There’s a Trenton trend here. Parents of general education kids are choosing charter schools. Parents of special education kids are choosing out-of-district schools. In both cases, the district’s fiscal position suffers. Meanwhile, N.J. legislators cringe at the thought of wrestling with special interests over a sustainable school funding formula
They’ll have to man up. There’s no other way, and Senate President Steve Sweeney has been slowly acknowledging this reality. Meanwhile, local school leaders must create great programs, general and special, that woo parents back. Maybe this is already happening. If it is, Trenton parents aren’t yet convinced.
2 Comments
It's easy to focus on Jersey City and Hoboken as representing the worst of Abbott unfairness. I admit I am suspectable to writing about Jersey City and Hoboken more often than their respective overaiding justifies. I write about them because they are so prominent, but also because Hoboken's privilege (as NJ's richest K-12 district) is the most galling and Jersey City is guilty of PILOTing a third of its property wealth.
But it's important to remember that 17 of the Abbotts are overaided and some of their aid excesses are tremendous, such as Pemberton, Keansburg, and Asbury Park.
It's also important to remember that there are 182 non-Abbotts who are overaided. There are many exurban districts who are overaided. For instance, Hillsborough gets more money than Bloomfield and Marlboro gets more money per student than Clifton.

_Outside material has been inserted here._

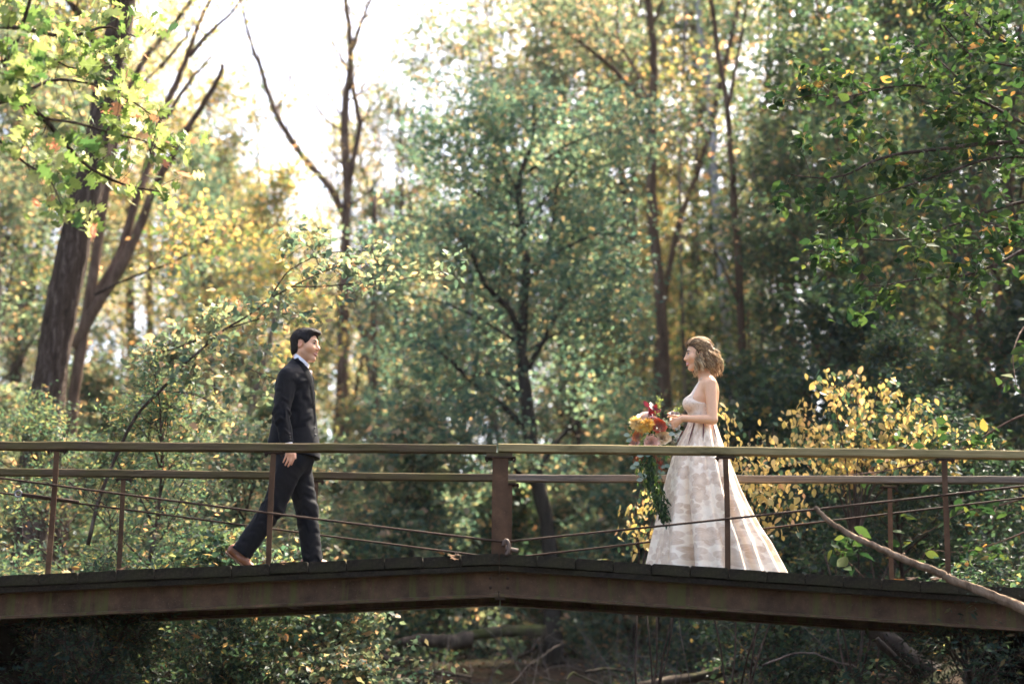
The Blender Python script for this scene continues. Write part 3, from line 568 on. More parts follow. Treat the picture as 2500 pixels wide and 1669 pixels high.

There are also many districts at the Jersey Shore who are overaided. These non-operating districts and microdistricts often have tens of thousands in Local Fair Share per student and still get thousands of dollars per student from the state. Cape May districts are particularly good at getting money from the rest of the state.
https://docs.google.com/spreadsheets/d/1PWETuCGyr2rxmA98gBtLs2BwG58j8dA_3CEPAsiEpUI/edit#gid=1881725413
Thank you, Jeff. You're right, of course. I'm planning on working more on this.